The point is, Liu has intimated that Evolution will always find a way for life to survive. Think about the tightly knit Axioms of Cosmic civilization. They led to the idea of the Dark Forest, and the idea of the Dark Forest as an explanation of the Fermi Paradox led to a universe full of (supposedly) intelligent lifeforms hiding in paranoid fear from each other. Which led to their hunting each other down and even destroying each other with dimensional collapses ─ which inevitably contributed to the development of an even greater horror─ a universe that doesn’t collapse, but expands forever.
When you read Death’s End carefully you will discover that whole civilizations of “intelligent life” tampering with multiple dimensions and universes had depleted the matter in the natural universe and the universe was at risk of never collapsing.
What?
You see, the “big crunch” is only one of two possible scenarios. The other theory proposed by modern cosmologists is that the present universe will continue to expand indefinitely. Galaxies will grow further and further apart (and in fact modern cosmologists have discovered that the galaxies are racing away from each other─ the universe is expanding at an ever increasing velocity).

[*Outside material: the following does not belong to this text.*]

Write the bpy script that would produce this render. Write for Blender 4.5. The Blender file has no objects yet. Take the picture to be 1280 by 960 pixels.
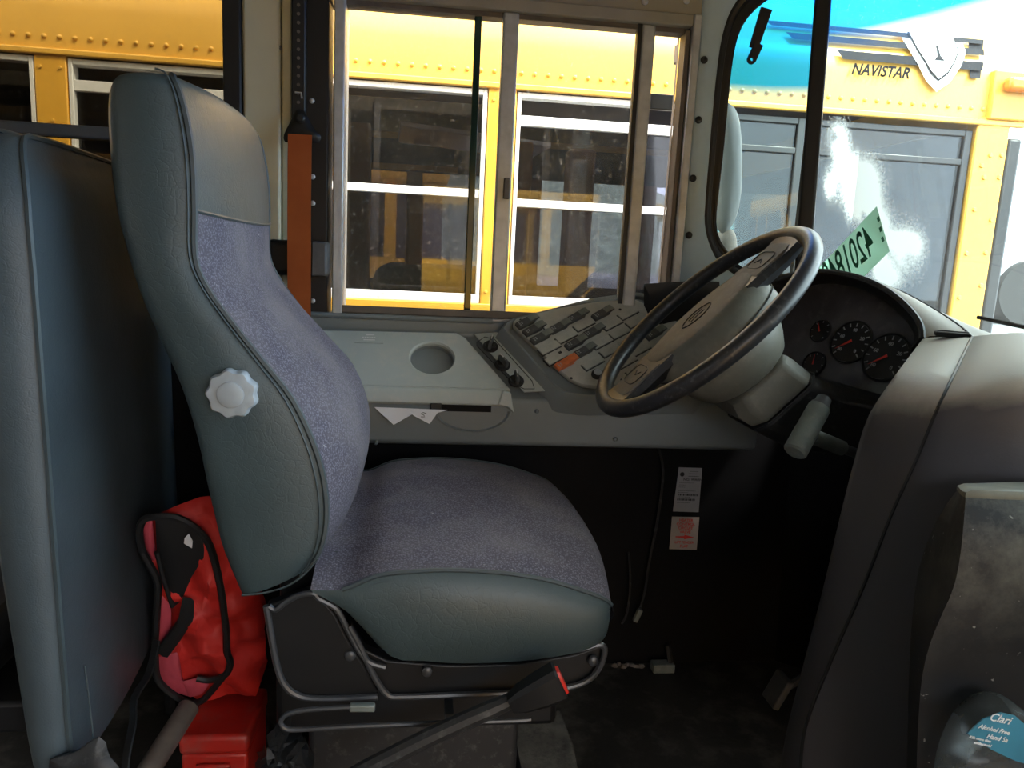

So you see Cixin’s “science fiction” is based as close as possible to modern cosmology─ but even that field of science doesn’t have all the answers yet.
The Universe Isn’t Just Expanding — It’s Accelerating
Astronomers have measured the rate of expansion by using ground-based telescopes to study relatively nearby supernova explosions. The mystery escalated in 1998 when Hubble Space Telescope observations of more distant supernovae helped show that the universe actually expanded more slowly in the past than it does today. The expansion of the universe is not slowing down due to gravity, as everyone thought. It’s speeding up.